Quant au casting, il est essentiellement porté par Arnold Schwarzenegger qui assure complètement le rôle du soldat baraqué à la moralité exemplaire et au courage héroïque, à une époque où il lui fallait encore conforter cette image. Sa rivalité avec Carl Weathers, jouant un personnage plus pragmatique et froid, marche plutôt bien sans non plus être exceptionnel comme veut nous le vendre le réalisateur même si je comprends ce qu’il voulait faire en évitant d’en faire un simple antagoniste. L’idée est bonne, mais l’exécution est perfectible.
Pour les rôles secondaires, Bill Duke est très convaincant en badass au grand cœur qui finit par perdre la raison mais à côté de ça j’avoue ne pas trouver les autres acteurs particulièrement notables. Ce n’est pas foiré non plus, disons que ça fait partie des quelques petites choses sur lesquelles Predator n’excelle pas. Mais à ça il faut aussi y voir des maladresses d’écriture avec par exemple des blagues pas drôles alloués à un seul personnage presque insupportable, joué par celui qui commettra l’infamie The Predator bien plus tard, mais je préfère ne pas en parler.

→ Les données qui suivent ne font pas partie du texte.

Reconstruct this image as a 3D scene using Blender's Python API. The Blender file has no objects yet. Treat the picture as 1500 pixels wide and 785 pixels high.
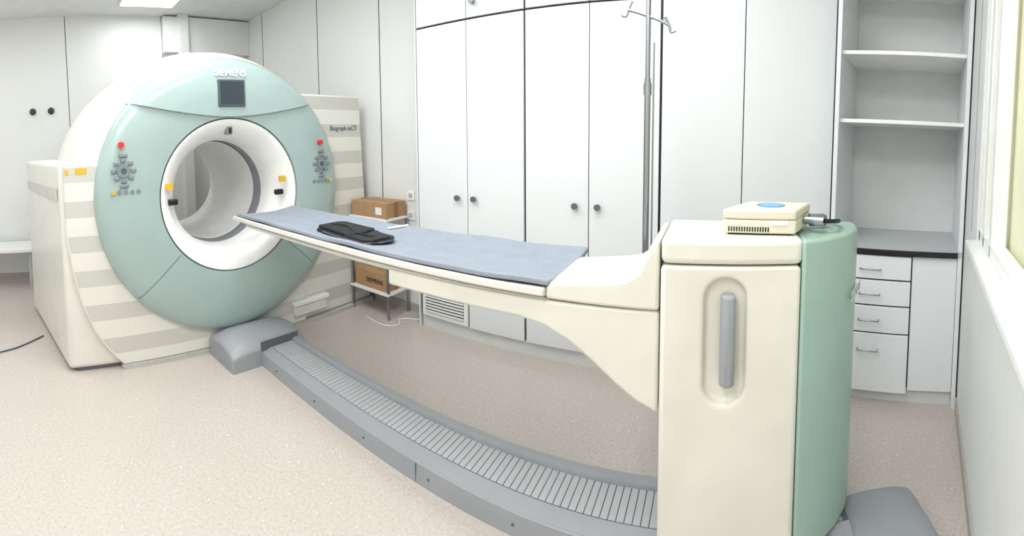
import bpy, bmesh, math, random
from mathutils import Vector, Matrix
random.seed(3)
COL=bpy.context.collection
# ---------------------------------------------------------------- materials
def srgb(r,g,b):
    f=lambda c:(c/255/12.92) if c/255<=.04045 else ((c/255+.055)/1.055)**2.4
    return (f(r),f(g),f(b),1)
def mat(name,col,rough=.5,metal=0,noise=0.03,nscale=6,bump=0,bscale=60,emit=None,estr=0,coat=0,bdist=.004):
    m=bpy.data.materials.new(name);m.use_nodes=True;nt=m.node_tree;b=nt.nodes['Principled BSDF']
    b.inputs['Roughness'].default_value=rough;b.inputs['Metallic'].default_value=metal
    b.inputs['Coat Weight'].default_value=coat
    tc=nt.nodes.new('ShaderNodeTexCoord');n=nt.nodes.new('ShaderNodeTexNoise');n.inputs['Scale'].default_value=nscale
    nt.links.new(tc.outputs['Object'],n.inputs['Vector'])
    r=nt.nodes.new('ShaderNodeValToRGB')
    r.color_ramp.elements[0].position=.3;r.color_ramp.elements[1].position=.7
    r.color_ramp.elements[0].color=tuple(c*(1-noise) for c in col[:3])+(1,)
    r.color_ramp.elements[1].color=tuple(min(1,c*(1+noise)) for c in col[:3])+(1,)
    nt.links.new(n.outputs['Fac'],r.inputs['Fac']);nt.links.new(r.outputs['Color'],b.inputs['Base Color'])
    if bump:
        n2=nt.nodes.new('ShaderNodeTexNoise');n2.inputs['Scale'].default_value=bscale
        nt.links.new(tc.outputs['Object'],n2.inputs['Vector'])
        bp=nt.nodes.new('ShaderNodeBump');bp.inputs['Strength'].default_value=bump;bp.inputs['Distance'].default_value=bdist
        nt.links.new(n2.outputs['Fac'],bp.inputs['Height']);nt.links.new(bp.outputs['Normal'],b.inputs['Normal'])
    if emit:
        b.inputs['Emission Color'].default_value=emit;b.inputs['Emission Strength'].default_value=estr
    return m
def floor_mat():
    m=bpy.data.materials.new('speckled_vinyl');m.use_nodes=True;nt=m.node_tree;b=nt.nodes['Principled BSDF']
    b.inputs['Roughness'].default_value=.2
    tc=nt.nodes.new('ShaderNodeTexCoord')
    def noise(s,d=2):
        n=nt.nodes.new('ShaderNodeTexNoise');n.inputs['Scale'].default_value=s;n.inputs['Detail'].default_value=d
        nt.links.new(tc.outputs['Object'],n.inputs['Vector']);return n
    def ramp(src,p0,c0,p1,c1):
        r=nt.nodes.new('ShaderNodeValToRGB');e=r.color_ramp.elements
        e[0].position=p0;e[0].color=c0;e[1].position=p1;e[1].color=c1
        nt.links.new(src,r.inputs['Fac']);return r
    base=ramp(noise(70,4).outputs['Fac'],.35,srgb(192,181,173),.65,srgb(203,194,187))
    def specks(scale,thr,prev,col,sel):
        v=nt.nodes.new('ShaderNodeTexVoronoi');v.inputs['Scale'].default_value=scale
        nt.links.new(tc.outputs['Object'],v.inputs['Vector'])
        d=ramp(v.outputs['Distance'],thr,(1,1,1,1),thr+.06,(0,0,0,1))
        sep=nt.nodes.new('ShaderNodeSeparateColor');nt.links.new(v.outputs['Color'],sep.inputs[0])
        s=ramp(sep.outputs[0],sel,(0,0,0,1),sel+.04,(1,1,1,1))
        mu=nt.nodes.new('ShaderNodeMath');mu.operation='MULTIPLY'
        nt.links.new(d.outputs['Color'],mu.inputs[0]);nt.links.new(s.outputs['Color'],mu.inputs[1])
        mx=nt.nodes.new('ShaderNodeMixRGB');nt.links.new(mu.outputs[0],mx.inputs['Fac'])
        nt.links.new(prev,mx.inputs[1]);mx.inputs[2].default_value=col;return mx.outputs[0]
    c=specks(40,.10,base.outputs['Color'],srgb(234,230,225),.74)
    c=specks(60,.14,c,srgb(172,159,150),.6)
    nt.links.new(c,b.inputs['Base Color'])
    return m
def stripe_mat(name,c0,c1,period,duty,phase=0):
    m=bpy.data.materials.new(name);m.use_nodes=True;nt=m.node_tree;b=nt.nodes['Principled BSDF'];b.inputs['Roughness'].default_value=.4
    g=nt.nodes.new('ShaderNodeTexCoord');s=nt.nodes.new('ShaderNodeSeparateXYZ');nt.links.new(g.outputs['Object'],s.inputs[0])
    a=nt.nodes.new('ShaderNodeMath');a.operation='MULTIPLY_ADD';a.inputs[1].default_value=1/period;a.inputs[2].default_value=phase
    nt.links.new(s.outputs['Z'],a.inputs[0])
    f=nt.nodes.new('ShaderNodeMath');f.operation='FRACT';nt.links.new(a.outputs[0],f.inputs[0])
    l=nt.nodes.new('ShaderNodeMath');l.operation='LESS_THAN';l.inputs[1].default_value=duty;nt.links.new(f.outputs[0],l.inputs[0])
    mx=nt.nodes.new('ShaderNodeMixRGB');mx.inputs[1].default_value=c0;mx.inputs[2].default_value=c1
    nt.links.new(l.outputs[0],mx.inputs[0]);nt.links.new(mx.outputs[0],b.inputs['Base Color']);return m
CREAM=mat('cream_plastic',srgb(229,226,215),.34,bump=.05,bscale=300)
CREAM2=mat('cream_shell',srgb(229,227,219),.32)
WHITE=mat('white_plastic',srgb(243,243,241),.3)
MINT=mat('mint_paint',srgb(164,184,181),.26,noise=.02,coat=.35)
MINT2=mat('mint_paint_hood',srgb(167,187,184),.26,noise=.02,coat=.35)
MINTP=mat('mint_metallic',srgb(164,192,181),.36,metal=.1,noise=.02)
STRIPE=stripe_mat('striped_cover',srgb(229,227,219),srgb(204,202,195),.235,.47,.512)
SEAM=mat('dark_seam',srgb(70,75,78),.6)
SEAML=mat('mint_seam',srgb(110,130,126),.6)
GREY=mat('grey_plastic',srgb(156,159,165),.42,bump=.04,bscale=300)
GREYD=mat('grey_groove',srgb(96,100,106),.6)
GREYL=mat('grey_slat',srgb(182,184,188),.45,bump=.04,bscale=300)
RING=mat('grey_bore_band',srgb(140,143,147),.4)
PAD=mat('blue_grey_pad',srgb(148,156,168),.8,noise=.05,nscale=14,bump=.4,bscale=12,bdist=.01)
BLACK=mat('black_nylon',srgb(20,21,26),.55,bump=.5,bscale=22,bdist=.008)
BLK=mat('black_plastic',srgb(18,18,20),.4)
SCREEN=mat('screen_glass',srgb(52,62,70),.12)
RED=mat('red_button',srgb(215,50,55),.35)
YEL=mat('yellow_label',srgb(225,180,50),.5)
BTN=mat('grey_button',srgb(128,138,142),.4)
BTND=mat('dark_button',srgb(80,90,98),.4)
CHROME=mat('chrome',srgb(165,168,172),.28,metal=1)
KNOB=mat('knob_metal',srgb(120,122,126),.35,metal=.6)
DOOR=mat('door_laminate',srgb(231,234,236),.40,noise=.008,nscale=2)
NAVY=mat('dark_navy_carcass',srgb(38,44,62),.6)
WALL=mat('wall_panel',srgb(229,231,229),.5,noise=.01,nscale=2)
CEIL=mat('ceiling_white',srgb(236,237,237),.7)
NICHE=mat('shelf_laminate',srgb(222,224,223),.5)
DESK=mat('desk_grey',srgb(190,195,198),.4)
CARD=mat('cardboard',srgb(176,140,104),.8,noise=.08,nscale=20)
TAPE=mat('tape_brown',srgb(150,110,78),.4)
BEIGE=mat('device_beige',srgb(224,219,200),.45)
BLUE=mat('blue_label',srgb(90,150,200),.5)
BLUE2=mat('blue_label_light',srgb(120,175,215),.5)
PAPER=mat('paper_label',srgb(240,240,238),.6)
LAMP=mat('lamp_panel',srgb(255,255,255),.5,emit=(1,1,1,1),estr=2.5)
OUT=mat('daylight_panel',srgb(222,222,190),.6,emit=srgb(225,225,190),estr=.12)
TEXTW=mat('white_lettering',srgb(252,253,253),.5)
TEXTG=mat('grey_lettering',srgb(110,116,120),.5)
TEXTM=mat('mint_lettering',srgb(190,212,203),.5)
FLOOR=floor_mat()
BASEB=mat('baseboard_grey',srgb(175,170,164),.5)
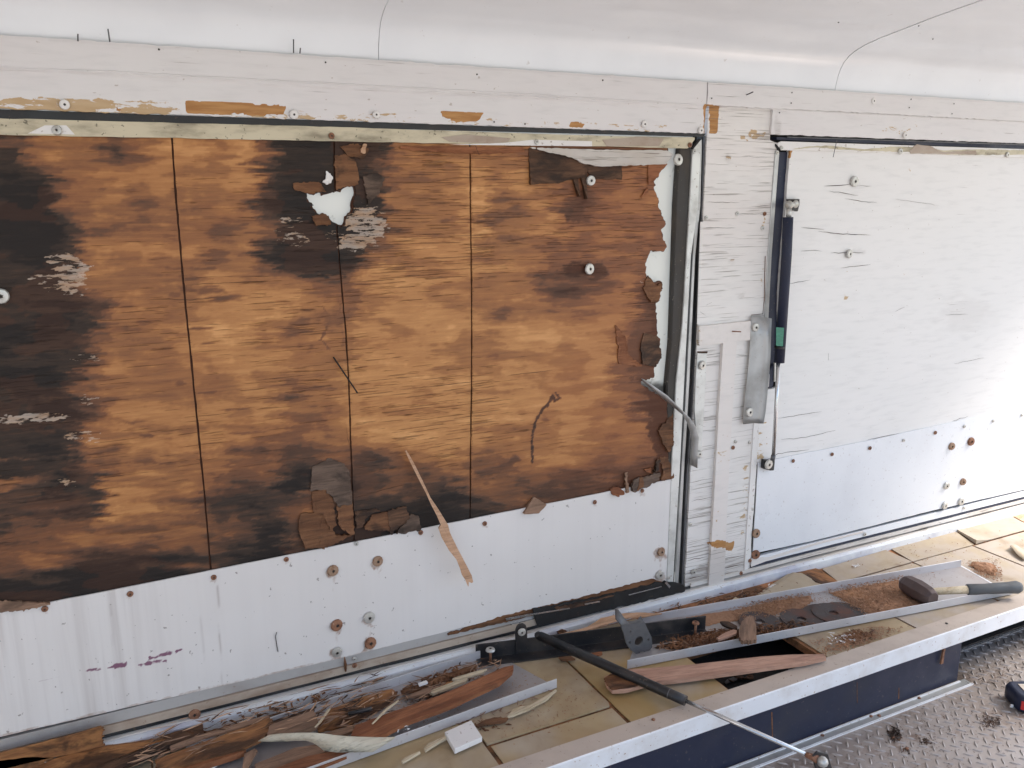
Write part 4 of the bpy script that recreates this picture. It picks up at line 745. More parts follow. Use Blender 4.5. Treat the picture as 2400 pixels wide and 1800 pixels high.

La plus grande réussite scénaristique résiderait plutôt dans les bases de l’univers Predator créé qui a le mérite de ne pas s’étendre en explications grossières mais en restant pleinement concentré sur le concept du chasseur ne vivant que pour la chasse. C’est un peu léger pour construire un univers dessus mais ça laisse les portes ouvertes tout en fermant l’intrigue de ce film qui n’appelle pas nécessairement à une suite, ce qui est de très bon goût.
CONCLUSION : ★★★★★★★★☆☆
Predator est un film d'action avec son acteur principal au sommet de sa forme, ses répliques cultes et ses scènes d’action impressionnantes qui a bien des choses en plus à offrir grâce à ambiance oppressante qui tient en haleine tout du long, un antagoniste mémorable et une mise en scène originale et élaborée. Pour ses débuts à Hollywood, McTierman à réussi avec Predator à faire naître un personnage mythique qui ne sera jamais mieux traité par la suite que dans ce film.